Deuxième acte, le secteur financier, qui était centré à Montréal notamment avec la Banque de Montréal, a lui aussi migré vers Toronto. Parmi les causes était la volonté du gouvernement québécois, surtout à partir des années 1960, de réorganiser l’économie québécoise autour de l’énergie (la nationalisation d’Hydro-Québec a été combattue par les grands cartels financiers) et du secteur public. Pendant la « grande noirceur », Duplessis et sa voyoucratie se contentaient de laisser les décisions macroéconomiques aux requins de la finance de ce qu’on appelait alors « St James Street » (la rue Saint-Jacques) à Montréal.

La montée des luttes sociales et nationales dans les années 1970 ont convaincu ce qui restait de grands capitalistes anglo-canadiens d’abandonner le bateau québécois qui, par ailleurs leur échappait de plus en plus de par l’action de l’État et l’essor de Québec Inc. En 1976 lors de l’élection du PQ, une grande partie des cadres, entrepreneurs et professionnels anglo-québécois ont déserté le Québec, incapables de contempler le fait qu’ils ne pouvaient plus vivre comme avant, au pays du « speak white »…

C’est alors que se sont conjugués plusieurs facteurs négatifs pour le Québec. Plusieurs secteurs de pointe nous ont échappé, pendant que les grandes banques profitant énormément de de la financiarisation de l’économie à partir des années 1980 ont fait de Toronto l’un des deux ou trois plus importants centres financiers de l’Amérique du Nord.

Outre quelques « fleurons » dans l’aéronautique et les technologies de l’information, l’économie québécoise s’est plutôt mal diversifiée, en gardant une assez forte dépendance des secteurs exportateurs de ressources. Grand « terrain de jeux » de l’est nord-américain, Montréal a réussi à se recycler vers le secteur « festif » qui apporte beaucoup d’argent à quelques grands opérateurs, mais peu d’emplois stables et qualifiés.

Récemment dans le sillon de la crise nord-américaine de 2008, l’État fédéral ne s’est pas gêné d’appuyer à coups de milliards les industries ontariennes, le secteur pétrolier de l’ouest et même la vacillante économie de Terre-Neuve, tout en laissant quelques misérables dollars pour les secteurs québécois à risque comme l’industrie forestière et papetière.

Aujourd’hui, la bataille est loin d’être terminée. Le secteur financier de Toronto tient à limiter, voire à réduire la portée de la Caisse de dépôts et de placement et à centraliser les flux financiers notamment dans le secteur de l’immobilier, un projet qui semble « naturel » pour le gouvernement actuel de Justin Trudeau dont l’objectif fondamental est de ravaler le Québec au point où il ne sera plus capable d’influer sur les grands flux économiques.

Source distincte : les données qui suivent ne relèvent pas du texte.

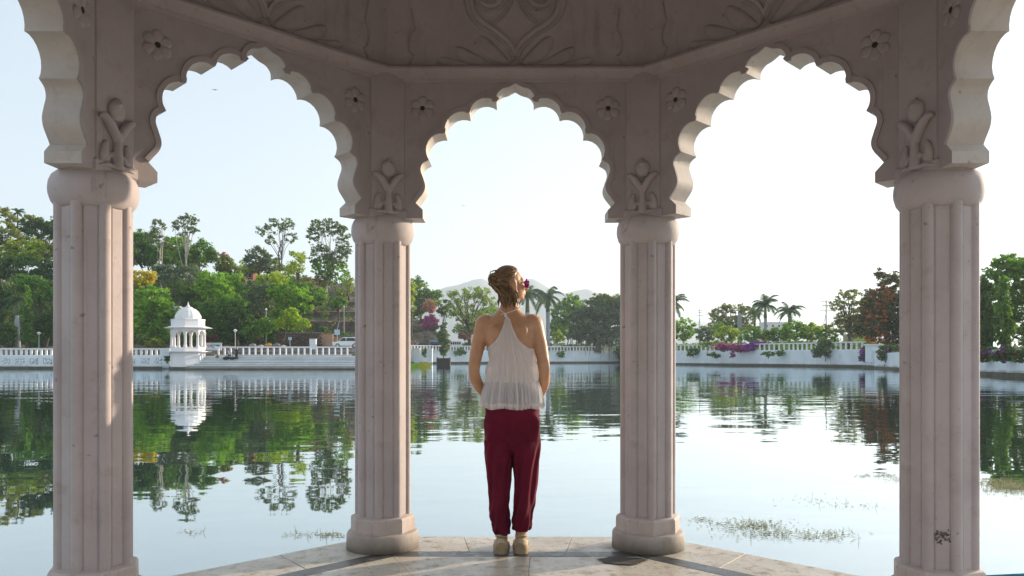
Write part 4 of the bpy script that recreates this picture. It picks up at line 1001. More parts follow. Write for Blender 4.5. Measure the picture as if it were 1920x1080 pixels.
stall = thing('stall', 'market stall under a sloping blue canopy behind the centre balustrade', 'stall', at_ground(815, 224)+Vector((0, 0, .3)))
M['canopy'] = plain('blue_tarpaulin', (.05, .22, .36), .6, .3, 1)
cn = MB(); cn.loft([[(-1.6, -1.0, 2.2+dz), (1.6, -1.0, 2.0+dz), (1.7, 1.0, 2.5+dz), (0, 1.0, 2.75+dz), (-1.6, 1.0, 2.6+dz)] for dz in (0, .06)]); cn.build('canopy', M['canopy'], stall)
for x, y in ((-1.5, -.9), (1.5, -.9), (-1.5, .9), (1.5, .9)): MB().tube([(x, y, -.3), (x, y, 2.15)], .04, 6).build('post', M['pole'], stall)
MB().box(-1.3, 1.3, -.5, .5, .2, 1.0).build('counter', M['bark'], stall, bevel=.03)
# small people
def figure(label, px, Y, top, bottom, pose='stand', h=1.7, z=None, rot=0.0, dzg=0):
    base = at_ground(px, Y)+Vector((0, 0, dzg)); 
    if z is not None: base.z = z
    t = thing('person', label, 'person', base, rot); k = h/1.7; bdm = MB()
    def tb(pts, rr, n=8, m=None): (m or bdm).tube([Vector(p)*k for p in pts], [r*k for r in rr], n)
    if pose == 'stand':
        hip, ch, sh_, hd = (0, 0, .92), (0, .01, 1.2), (0, .02, 1.42), (0, -.02, 1.58)
        feet = [(.10, 0, .03), (-.10, .04, .03)]; knees = [(.10, -.02, .50), (-.10, 0, .50)]; hands = [(.26, -.08, .86), (-.25, -.10, .88)]; elb = [(.27, .02, 1.12), (-.27, .02, 1.12)]
    elif pose == 'bend':
        hip, ch, sh_, hd = (0, .08, .84), (0, -.12, 1.06), (0, -.30, 1.20), (.02, -.46, 1.22)
        feet = [(.10, .05, .03), (-.12, .08, .03)]; knees = [(.11, -.04, .46), (-.12, 0, .46)]; hands = [(.16, -.46, .62), (-.14, -.46, .60)]; elb = [(.22, -.34, .90), (-.2, -.34, .90)]
    else:
        hip, ch, sh_, hd = (0, .05, .30), (0, -.02, .55), (0, -.06, .78), (.02, -.10, .98)
        feet = [(.14, -.30, .03), (-.14, -.30, .03)]; knees = [(.16, -.36, .50), (-.16, -.36, .50)]; hands = [(.14, -.42, .42), (-.14, -.42, .40)]; elb = [(.24, -.16, .50), (-.24, -.16, .50)]
    tb([hip, ch, sh_], [.15, .15, .17], 12); tb([sh_, ((sh_[0]+hd[0])/2, (sh_[1]+hd[1])/2, (sh_[2]+hd[2])/2), hd], [.07, .055, .05]); bdm.ell(Vector(hd)*k, (.082*k, 0, 0), (0, .10*k, 0), (0, 0, .118*k))
    for s in (0, 1):
        sg = 1 if s == 0 else -1
        tb([(hip[0]+sg*.09, hip[1], hip[2]), knees[s], feet[s], (feet[s][0], feet[s][1]-.16, feet[s][2]+.01)], [.09, .06, .045, .035]); tb([(sh_[0]+sg*.17, sh_[1], sh_[2]-.03), elb[s], hands[s], (hands[s][0], hands[s][1]-.02, hands[s][2]-.09)], [.055, .042, .032, .03])
    me = remesh(bdm, .022, 'body', 3); mk('body', me, M['skin_dark'], t)
    return t, hip, sh_, k, knees, feet, elb
M['skin_dark'] = plain('brown_skin', (.16, .085, .05), .6, .2, 8)
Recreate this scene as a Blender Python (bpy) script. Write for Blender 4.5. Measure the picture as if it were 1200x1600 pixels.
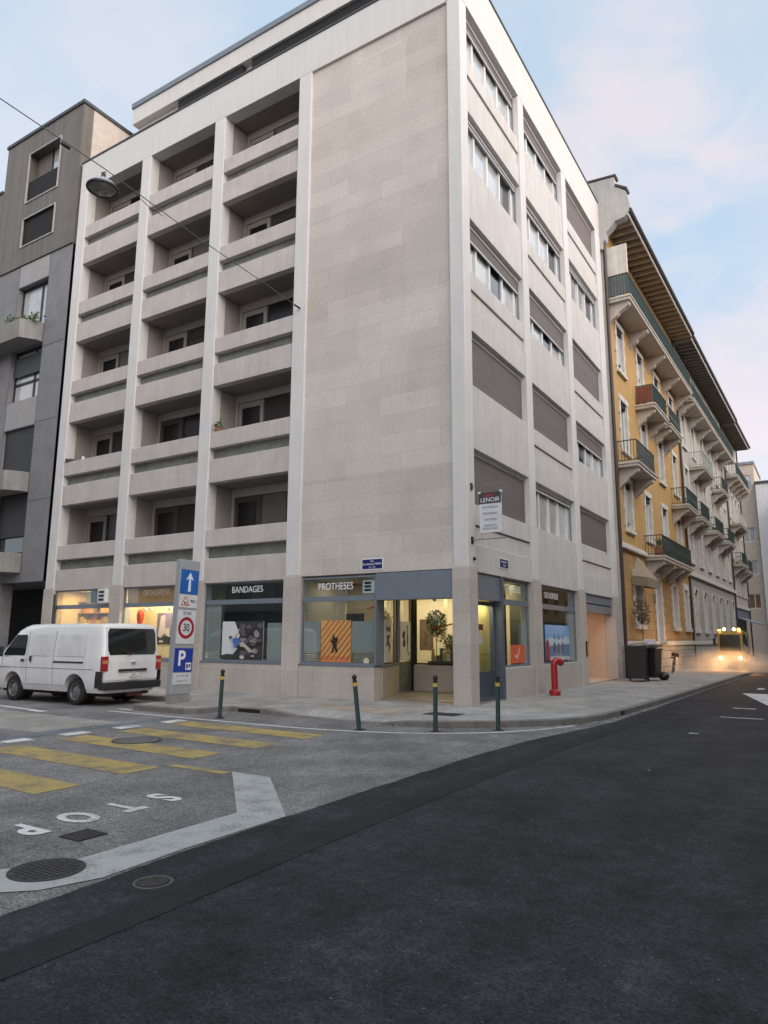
import bpy, bmesh, math, random
from mathutils import Vector, Matrix
random.seed(7)
R = math.radians
for o in list(bpy.data.objects): bpy.data.objects.remove(o)
S = bpy.context.scene
COL = S.collection
# ---------------------------------------------------------------- camera
def set_camera():
    yaw, pitch, roll = 0.559195834, 0.177416844, 0.00488620246
    cy, sy, cp, sp = math.cos(yaw), math.sin(yaw), math.cos(pitch), math.sin(pitch)
    f = Vector((-sy*cp, cy*cp, sp)); r = Vector((cy, sy, 0)); u = r.cross(f)
    cr, sr = math.cos(roll), math.sin(roll)
    r2 = r*cr+u*sr; u2 = -r*sr+u*cr
    cam = bpy.data.objects.new('camera', bpy.data.cameras.new('camera')); COL.objects.link(cam)
    m = Matrix((r2, u2, -f)).transposed().to_4x4(); m.translation = Vector((7.28, -15.50, 1.68))
    cam.matrix_world = m
    cam.data.sensor_fit = 'VERTICAL'; cam.data.sensor_height = 36; cam.data.lens = 36*1100.6/1600
    cam.data.clip_start = .1; cam.data.clip_end = 2000
    S.camera = cam
set_camera()
S.render.resolution_x, S.render.resolution_y = 768, 1024
S.view_settings.view_transform = 'Standard'; S.view_settings.look = 'None'
S.view_settings.exposure = 0.12; S.view_settings.gamma = 1
# ---------------------------------------------------------------- world: dusk sky with thin cloud
SUN_EL, SUN_AZ = R(34), R(106)
def make_world():
    w = bpy.data.worlds.new('World'); S.world = w; w.use_nodes = True
    nt = w.node_tree; N = nt.nodes; L = nt.links; N.clear()
    out = N.new('ShaderNodeOutputWorld'); bg = N.new('ShaderNodeBackground'); bg2 = N.new('ShaderNodeBackground')
    sky = N.new('ShaderNodeTexSky'); sky.sky_type = 'NISHITA'; sky.sun_disc = False
    sky.sun_elevation = SUN_EL; sky.sun_rotation = SUN_AZ; sky.altitude = 400; sky.air_density = 1.0; sky.dust_density = 2.5
    L.new(sky.outputs[0], bg.inputs[0]); bg.inputs[1].default_value = .05
    tc = N.new('ShaderNodeTexCoord'); sep = N.new('ShaderNodeSeparateXYZ'); L.new(tc.outputs['Generated'], sep.inputs[0])
    # flatten the cloud layer towards the horizon
    zz = N.new('ShaderNodeMath'); zz.operation = 'ADD'; zz.inputs[1].default_value = .35; L.new(sep.outputs[2], zz.inputs[0])
    zc = N.new('ShaderNodeMath'); zc.operation = 'MAXIMUM'; zc.inputs[1].default_value = .12; L.new(zz.outputs[0], zc.inputs[0])
    dx = N.new('ShaderNodeMath'); dx.operation = 'DIVIDE'; L.new(sep.outputs[0], dx.inputs[0]); L.new(zc.outputs[0], dx.inputs[1])
    dy = N.new('ShaderNodeMath'); dy.operation = 'DIVIDE'; L.new(sep.outputs[1], dy.inputs[0]); L.new(zc.outputs[0], dy.inputs[1])
    cmb = N.new('ShaderNodeCombineXYZ'); L.new(dx.outputs[0], cmb.inputs[0]); L.new(dy.outputs[0], cmb.inputs[1])
    n1 = N.new('ShaderNodeTexNoise'); n1.inputs['Scale'].default_value = 2.3; n1.inputs['Detail'].default_value = 7; n1.inputs['Roughness'].default_value = .5
    n1.inputs['Distortion'].default_value = .6
    n2 = N.new('ShaderNodeTexNoise'); n2.inputs['Scale'].default_value = 1.1; n2.inputs['Detail'].default_value = 3
    mp = N.new('ShaderNodeMapping'); mp.inputs['Location'].default_value = (3.6, 7.1, 0); mp.inputs['Scale'].default_value = (1.0, 1.7, 1)
    L.new(cmb.outputs[0], mp.inputs[0]); L.new(cmb.outputs[0], n1.inputs['Vector']); L.new(mp.outputs[0], n2.inputs['Vector'])
    r1 = N.new('ShaderNodeValToRGB'); e = r1.color_ramp.elements
    e[0].position = .38; e[0].color = (.55, .71, .85, 1); e[1].position = .64; e[1].color = (.75, .79, .85, 1)
    m = e.new(.50); m.color = (.62, .735, .85, 1)
    n3 = N.new('ShaderNodeTexNoise'); n3.inputs['Scale'].default_value = 7.5; n3.inputs['Detail'].default_value = 6; n3.inputs['Distortion'].default_value = .8; L.new(cmb.outputs[0], n3.inputs['Vector'])
    s3 = N.new('ShaderNodeMath'); s3.operation = 'MULTIPLY_ADD'; s3.inputs[1].default_value = .30; L.new(n3.outputs[0], s3.inputs[0]); L.new(n1.outputs[0], s3.inputs[2])
    s4 = N.new('ShaderNodeMath'); s4.operation = 'SUBTRACT'; s4.inputs[1].default_value = .15; L.new(s3.outputs[0], s4.inputs[0]); L.new(s4.outputs[0], r1.inputs[0])
    # pink afterglow low in the sky
    r2 = N.new('ShaderNodeValToRGB'); e = r2.color_ramp.elements
    e[0].position = .46; e[0].color = (0, 0, 0, 1); e[1].position = .62; e[1].color = (1, 1, 1, 1); L.new(n2.outputs[0], r2.inputs[0])
    lo = N.new('ShaderNodeMapRange'); lo.inputs[1].default_value = .75; lo.inputs[2].default_value = .15; L.new(sep.outputs[2], lo.inputs[0])
    pm = N.new('ShaderNodeMath'); pm.operation = 'MULTIPLY'; L.new(r2.outputs[0], pm.inputs[0]); L.new(lo.outputs[0], pm.inputs[1])
    mx = N.new('ShaderNodeMixRGB'); L.new(pm.outputs[0], mx.inputs[0]); L.new(r1.outputs[0], mx.inputs[1]); mx.inputs[2].default_value = (.93, .78, .77, 1)
    for k_, (dv, w0, amt) in enumerate((((-0.1768, 0.8032, 0.5688), .980, .55), ((-0.0522, 0.9704, 0.2359), .965, .6))):   # two low clouds catch the afterglow
        dd = N.new('ShaderNodeVectorMath'); dd.operation = 'DOT_PRODUCT'; L.new(tc.outputs['Generated'], dd.inputs[0]); dd.inputs[1].default_value = dv
        nz_ = N.new('ShaderNodeMath'); nz_.operation = 'MULTIPLY_ADD'; nz_.inputs[1].default_value = .05; L.new(n3.outputs[0], nz_.inputs[0]); L.new(dd.outputs['Value'], nz_.inputs[2])
        mk = N.new('ShaderNodeMapRange'); mk.interpolation_type = 'SMOOTHSTEP'; mk.inputs[1].default_value = w0+.03; mk.inputs[2].default_value = 1.028; mk.inputs[4].default_value = amt; L.new(nz_.outputs[0], mk.inputs[0])
        m_ = N.new('ShaderNodeMixRGB'); L.new(mk.outputs[0], m_.inputs[0]); L.new(mx.outputs[0], m_.inputs[1]); m_.inputs[2].default_value = (.97, .83, .82, 1); mx = m_
    # the bright evening half of the sky stands behind the photographer
    dt = N.new('ShaderNodeVectorMath'); dt.operation = 'DOT_PRODUCT'; L.new(tc.outputs['Generated'], dt.inputs[0]); dt.inputs[1].default_value = (.93, -.36, 0)
    gl = N.new('ShaderNodeMapRange'); gl.inputs[1].default_value = -.25; gl.inputs[2].default_value = .8; gl.inputs[3].default_value = .80; gl.inputs[4].default_value = 2.6
    L.new(dt.outputs['Value'], gl.inputs[0])
    wf = N.new('ShaderNodeMapRange'); wf.inputs[1].default_value = -.3; wf.inputs[2].default_value = .5; L.new(dt.outputs['Value'], wf.inputs[0])
    wm = N.new('ShaderNodeMixRGB'); wm.blend_type = 'MULTIPLY'; L.new(wf.outputs[0], wm.inputs[0]); L.new(mx.outputs[0], wm.inputs[1]); wm.inputs[2].default_value = (1.18, 1.02, .88, 1)
    L.new(wm.outputs[0], bg2.inputs[0]); L.new(gl.outputs[0], bg2.inputs[1])
    ad = N.new('ShaderNodeAddShader'); L.new(bg.outputs[0], ad.inputs[0]); L.new(bg2.outputs[0], ad.inputs[1]); L.new(ad.outputs[0], out.inputs[0])
make_world()
sl = bpy.data.lights.new('sun', 'SUN'); sl.energy = 1.3; sl.angle = R(50); sl.color = (1, .93, .87)
so = bpy.data.objects.new('sun', sl); COL.objects.link(so)
so.rotation_euler = Vector((math.sin(SUN_AZ)*math.cos(SUN_EL), math.cos(SUN_AZ)*math.cos(SUN_EL), math.sin(SUN_EL))).to_track_quat('Z', 'Y').to_euler()
try:
    S.cycles.volume_bounces = 0; S.cycles.max_bounces = 8; S.cycles.transparent_max_bounces = 12
except Exception: pass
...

Par rapport aux « fleurons » québécois, les grands médias et les associations patronales canadiennes exercent une puissante pression sur le gouvernement fédéral pour qu’il réduise ses investissements, comme on l’a vu avec Bombardier. À mon avis, Bombardier est malheureusement géré par un clan familial aux pratiques douteuses. Mais si Toronto mène une guerre contre Bombardier, ce n’est pas pour cela. Car les fleurons canadiens connaissent un degré élevé de népotisme, de copinage avec l’État canadien et d’accointances criminelles (dans le secteur minier notamment), qui n’ont rien à envier aux traficotages provenant de grandes entreprises québécoises.

Derrière tout cela se cache très mal l’idée de plus en plus dominante au sein de l’establishment économique et politique du Canada de réorganiser le capitalisme autour de l’axe Toronto-Calgary-Vancouver, laissant le Québec glisser vers le statut d’une grosse province maritime.